One of the fallacies that has been propped up by our main stream media journalists for the last three weeks is that this election is still a horse race. What almost all of them conveniently ignore is the tremendous amount of energy, time, money, and an improbable shift in the actual demographics of the remaining battleground states that would be needed for the Clinton McCain campaign to garner more than a 50% total of the outstanding pledged delegates votes in each of these states she is projected to get based on current state by state estimates.

I wrote the original paragraph above back in May, when Hillary Clinton’s campaign was flailing against Barack Obama’s organization. The title came back to me as I thought about the political pundits on TV last night. There was no real tension in their voices as they speculated about tonight’s final presidential debate and the things each candidate needed to accomplish, because they know what you know – John McCain and Sarah Palin have very little chance of winning this election.

The thing that is maddening to me this time around is that every journalist in the country who is on the political beat or is a political columnist, people whose job is to understand the actual mechanics behind getting out the vote, don’t do a better job of focusing on why the feeling of an inevitable loss by McCain/Palin is so similar to the feeling you got back in May when Hillary Clinton’s team was on the ropes.

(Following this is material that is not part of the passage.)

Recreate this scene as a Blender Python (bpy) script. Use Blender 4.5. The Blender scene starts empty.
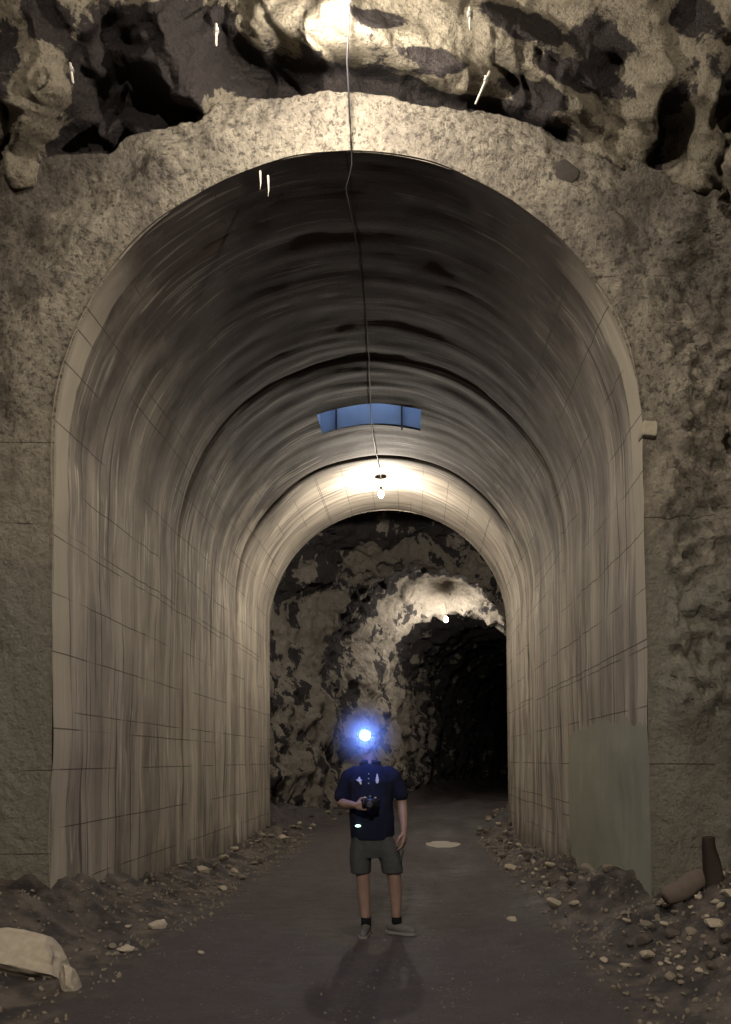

Barack Obama and his top strategists have taken the business of politics as seriously as the Mafia took the business of crime. Their decision to make the internet and the small donor the backbone of their fundraising efforts was as revolutionary to American politics as Henry Ford’s assembly line was to the manufacture of automobiles. The methods they used to mobilize and deploy their campaign resources - money, manpower and volunteers – are as pioneering to political organizational planning as John D. Rockefeller was to the distribution of oil.

Do you think you will hear any of this tonight after the debate from your favorite political pundits?

This level of execution has changed the dynamics of our electoral process so much that our traditional political bellwethers have become anachronistic. Tonight’s debate is almost a formality. Too many people are planning to vote this year, people who don’t seem to understand that they are supposed to have landlines, like good Americans, and that they are supposed to wait by their phone to be polled. Too many dollars have been raised from individuals who don’t seem to understand how much quid pro quo is supposed to be gotten in exchange. And waaay, waaay too many people are on the internet, talking to each other when the latest "information" being disseminated doesn’t seem to add up.

But the people who get paid the big bucks to analyze this election will be telling you the same old stuff they said last week. The campaign commercials will recycle things you already know, but with a more insistent tone in the narrator's voice. The campaign surrogates on both sides will continue to parrot their talking points, with the Republican ones trying their best to look particularly earnest.

And John King, the guy on CNN who plays with the snazzy electoral vote map, will be working overtime tonight to explain to you just how John McCain and Sarah Palin might still be able to pull this out.


  1. Clearly, you have a much better grasp of all this than I do. I thank you for your blog, for sharing and dispersing your knowledge. I hope so much that you are right, but I (as an Obama supporter) am worried about a repeat of 2004: Kerry was far ahead in the polls, and yet lost. So I feel like I have to be pessimistic/vigilant until well after all the votes are counted....

  2. I hear you, Melinda, so the latest post is just for you, and anybody else who feels a little uncertain.

    There is no guarantee of the outcome, but at least you will know how little the Obama team is leaving to chance.